TASK TO COMPLETE: Copy out each line of the listing that has the word "pixels" in it.

AVAILABLE DATA:
----

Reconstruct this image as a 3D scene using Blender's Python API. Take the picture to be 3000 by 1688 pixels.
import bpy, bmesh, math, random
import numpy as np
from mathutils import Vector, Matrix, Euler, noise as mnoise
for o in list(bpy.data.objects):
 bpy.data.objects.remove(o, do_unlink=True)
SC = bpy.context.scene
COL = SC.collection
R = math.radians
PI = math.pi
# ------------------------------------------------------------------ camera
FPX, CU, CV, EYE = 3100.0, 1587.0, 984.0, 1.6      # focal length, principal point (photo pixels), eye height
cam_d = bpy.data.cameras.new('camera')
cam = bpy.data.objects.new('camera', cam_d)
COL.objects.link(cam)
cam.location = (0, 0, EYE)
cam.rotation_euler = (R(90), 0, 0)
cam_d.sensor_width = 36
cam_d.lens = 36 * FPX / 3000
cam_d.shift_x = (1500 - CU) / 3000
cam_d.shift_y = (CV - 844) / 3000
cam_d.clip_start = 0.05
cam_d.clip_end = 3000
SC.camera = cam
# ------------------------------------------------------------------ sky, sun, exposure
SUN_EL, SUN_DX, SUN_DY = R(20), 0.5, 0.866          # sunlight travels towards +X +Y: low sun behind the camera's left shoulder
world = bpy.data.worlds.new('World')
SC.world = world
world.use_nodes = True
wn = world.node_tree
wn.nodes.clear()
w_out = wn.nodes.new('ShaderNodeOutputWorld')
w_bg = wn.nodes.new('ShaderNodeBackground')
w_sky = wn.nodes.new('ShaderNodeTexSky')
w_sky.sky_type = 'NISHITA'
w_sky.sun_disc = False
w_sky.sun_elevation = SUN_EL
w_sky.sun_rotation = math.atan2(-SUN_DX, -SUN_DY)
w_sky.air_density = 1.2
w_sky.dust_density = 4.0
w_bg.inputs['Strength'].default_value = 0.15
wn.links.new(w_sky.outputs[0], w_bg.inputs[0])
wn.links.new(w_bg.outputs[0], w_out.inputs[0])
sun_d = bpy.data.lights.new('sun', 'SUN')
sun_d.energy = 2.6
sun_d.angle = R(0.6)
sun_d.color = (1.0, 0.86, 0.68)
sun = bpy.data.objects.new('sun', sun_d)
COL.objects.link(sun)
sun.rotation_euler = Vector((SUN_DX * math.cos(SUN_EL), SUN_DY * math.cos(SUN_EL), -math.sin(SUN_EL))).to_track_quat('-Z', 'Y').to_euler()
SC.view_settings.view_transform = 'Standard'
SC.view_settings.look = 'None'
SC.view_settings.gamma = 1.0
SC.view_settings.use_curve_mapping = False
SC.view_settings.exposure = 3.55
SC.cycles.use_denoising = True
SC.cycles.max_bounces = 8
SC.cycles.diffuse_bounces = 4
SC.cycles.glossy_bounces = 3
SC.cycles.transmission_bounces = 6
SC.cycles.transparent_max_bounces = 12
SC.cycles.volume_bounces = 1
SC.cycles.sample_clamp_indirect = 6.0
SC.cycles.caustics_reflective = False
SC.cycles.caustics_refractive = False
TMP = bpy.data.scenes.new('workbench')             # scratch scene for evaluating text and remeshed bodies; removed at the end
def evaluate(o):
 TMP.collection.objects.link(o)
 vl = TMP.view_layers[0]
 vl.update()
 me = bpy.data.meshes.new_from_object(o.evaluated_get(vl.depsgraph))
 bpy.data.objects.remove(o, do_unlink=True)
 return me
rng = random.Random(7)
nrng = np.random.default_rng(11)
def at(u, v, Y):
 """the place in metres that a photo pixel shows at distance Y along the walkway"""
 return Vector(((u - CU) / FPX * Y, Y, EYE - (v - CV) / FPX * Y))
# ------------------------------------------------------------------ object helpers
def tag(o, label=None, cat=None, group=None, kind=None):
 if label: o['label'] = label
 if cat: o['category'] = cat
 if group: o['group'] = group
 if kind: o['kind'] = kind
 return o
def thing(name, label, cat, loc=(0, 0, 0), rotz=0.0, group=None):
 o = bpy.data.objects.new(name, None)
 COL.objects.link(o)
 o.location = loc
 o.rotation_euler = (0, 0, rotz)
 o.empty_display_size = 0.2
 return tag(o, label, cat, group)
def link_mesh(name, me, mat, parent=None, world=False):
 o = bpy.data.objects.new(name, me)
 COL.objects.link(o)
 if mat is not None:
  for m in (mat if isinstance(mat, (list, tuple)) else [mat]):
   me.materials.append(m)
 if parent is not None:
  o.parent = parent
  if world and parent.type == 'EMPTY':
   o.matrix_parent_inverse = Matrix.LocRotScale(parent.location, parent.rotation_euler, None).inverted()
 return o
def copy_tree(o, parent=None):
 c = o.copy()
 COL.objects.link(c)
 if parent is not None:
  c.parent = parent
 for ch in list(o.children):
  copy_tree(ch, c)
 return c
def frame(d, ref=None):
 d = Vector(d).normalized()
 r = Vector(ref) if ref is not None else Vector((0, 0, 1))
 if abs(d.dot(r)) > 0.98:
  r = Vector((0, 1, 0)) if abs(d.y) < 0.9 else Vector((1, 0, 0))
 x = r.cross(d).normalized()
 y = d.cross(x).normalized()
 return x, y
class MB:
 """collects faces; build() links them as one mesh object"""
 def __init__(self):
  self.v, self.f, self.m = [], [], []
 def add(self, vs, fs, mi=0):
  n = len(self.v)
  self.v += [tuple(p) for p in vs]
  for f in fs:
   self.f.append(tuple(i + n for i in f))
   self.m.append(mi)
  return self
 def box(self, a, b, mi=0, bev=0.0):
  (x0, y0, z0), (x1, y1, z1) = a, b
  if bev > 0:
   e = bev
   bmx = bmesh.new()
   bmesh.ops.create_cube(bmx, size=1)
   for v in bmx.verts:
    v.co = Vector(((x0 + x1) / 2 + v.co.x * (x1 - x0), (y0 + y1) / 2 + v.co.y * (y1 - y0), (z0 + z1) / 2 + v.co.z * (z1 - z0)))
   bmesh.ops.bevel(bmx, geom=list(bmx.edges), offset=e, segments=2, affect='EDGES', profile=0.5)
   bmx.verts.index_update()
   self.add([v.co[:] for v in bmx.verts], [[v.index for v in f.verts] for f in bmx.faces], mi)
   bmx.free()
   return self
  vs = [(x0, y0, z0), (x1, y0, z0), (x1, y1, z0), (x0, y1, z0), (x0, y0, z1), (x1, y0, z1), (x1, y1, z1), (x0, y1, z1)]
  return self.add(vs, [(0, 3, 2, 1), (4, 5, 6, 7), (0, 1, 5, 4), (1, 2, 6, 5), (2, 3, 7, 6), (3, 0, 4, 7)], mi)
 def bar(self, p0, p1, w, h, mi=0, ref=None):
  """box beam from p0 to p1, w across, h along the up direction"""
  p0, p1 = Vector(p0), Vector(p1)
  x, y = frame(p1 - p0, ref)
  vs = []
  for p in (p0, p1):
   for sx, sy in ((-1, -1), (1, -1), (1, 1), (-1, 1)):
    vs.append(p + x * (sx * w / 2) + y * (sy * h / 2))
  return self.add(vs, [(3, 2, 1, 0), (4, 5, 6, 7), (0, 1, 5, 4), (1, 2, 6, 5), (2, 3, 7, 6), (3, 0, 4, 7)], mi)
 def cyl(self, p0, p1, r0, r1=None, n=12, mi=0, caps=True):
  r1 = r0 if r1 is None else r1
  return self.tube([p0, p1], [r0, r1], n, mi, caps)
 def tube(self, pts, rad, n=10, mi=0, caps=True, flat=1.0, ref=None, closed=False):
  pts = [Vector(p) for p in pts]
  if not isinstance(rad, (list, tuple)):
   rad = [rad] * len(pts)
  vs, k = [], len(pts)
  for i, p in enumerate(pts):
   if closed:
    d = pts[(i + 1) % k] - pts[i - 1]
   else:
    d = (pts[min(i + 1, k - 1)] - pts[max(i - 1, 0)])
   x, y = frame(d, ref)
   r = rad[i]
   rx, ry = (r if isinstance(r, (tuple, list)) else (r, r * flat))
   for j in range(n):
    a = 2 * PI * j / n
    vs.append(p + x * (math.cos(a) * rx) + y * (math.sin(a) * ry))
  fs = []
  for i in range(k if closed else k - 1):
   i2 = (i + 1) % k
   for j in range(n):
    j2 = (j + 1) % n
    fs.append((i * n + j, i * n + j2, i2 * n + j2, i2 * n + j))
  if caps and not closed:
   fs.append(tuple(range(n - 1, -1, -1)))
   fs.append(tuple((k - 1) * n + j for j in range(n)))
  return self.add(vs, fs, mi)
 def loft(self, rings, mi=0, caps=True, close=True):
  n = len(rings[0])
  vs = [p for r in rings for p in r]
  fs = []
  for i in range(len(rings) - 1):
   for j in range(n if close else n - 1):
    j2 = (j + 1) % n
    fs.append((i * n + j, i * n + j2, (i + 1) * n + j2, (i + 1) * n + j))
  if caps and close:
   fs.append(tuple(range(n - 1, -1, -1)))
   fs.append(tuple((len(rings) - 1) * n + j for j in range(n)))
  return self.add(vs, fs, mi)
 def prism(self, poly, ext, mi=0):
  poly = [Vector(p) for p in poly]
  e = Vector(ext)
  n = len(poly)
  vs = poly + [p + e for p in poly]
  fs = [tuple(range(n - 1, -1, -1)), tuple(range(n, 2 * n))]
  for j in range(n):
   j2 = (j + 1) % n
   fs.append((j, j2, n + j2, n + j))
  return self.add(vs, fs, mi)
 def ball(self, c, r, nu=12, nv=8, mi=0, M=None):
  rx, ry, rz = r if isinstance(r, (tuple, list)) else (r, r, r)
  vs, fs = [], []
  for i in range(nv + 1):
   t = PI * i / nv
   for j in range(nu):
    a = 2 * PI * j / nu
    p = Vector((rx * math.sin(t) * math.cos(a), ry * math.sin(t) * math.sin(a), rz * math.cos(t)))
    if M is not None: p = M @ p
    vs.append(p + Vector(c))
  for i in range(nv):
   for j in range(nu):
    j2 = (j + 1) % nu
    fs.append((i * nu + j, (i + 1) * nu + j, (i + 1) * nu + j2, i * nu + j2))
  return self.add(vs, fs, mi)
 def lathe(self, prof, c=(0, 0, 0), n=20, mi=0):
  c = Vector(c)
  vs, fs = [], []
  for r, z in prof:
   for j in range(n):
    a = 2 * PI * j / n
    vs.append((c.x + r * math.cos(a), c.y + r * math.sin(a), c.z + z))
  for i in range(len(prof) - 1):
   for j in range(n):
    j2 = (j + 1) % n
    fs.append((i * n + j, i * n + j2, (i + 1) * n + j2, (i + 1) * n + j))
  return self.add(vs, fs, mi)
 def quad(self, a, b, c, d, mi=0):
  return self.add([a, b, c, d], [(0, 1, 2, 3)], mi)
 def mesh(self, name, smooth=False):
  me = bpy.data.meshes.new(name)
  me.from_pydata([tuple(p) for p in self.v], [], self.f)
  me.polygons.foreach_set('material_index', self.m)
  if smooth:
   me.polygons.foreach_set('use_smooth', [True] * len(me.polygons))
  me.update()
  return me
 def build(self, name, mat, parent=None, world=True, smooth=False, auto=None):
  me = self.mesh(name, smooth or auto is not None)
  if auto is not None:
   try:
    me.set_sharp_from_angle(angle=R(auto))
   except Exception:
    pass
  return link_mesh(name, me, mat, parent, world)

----

WRITTEN SOLUTION:
Reconstruct this image as a 3D scene using Blender's Python API. Take the picture to be 3000 by 1688 pixels.
FPX, CU, CV, EYE = 3100.0, 1587.0, 984.0, 1.6      # focal length, principal point (photo pixels), eye height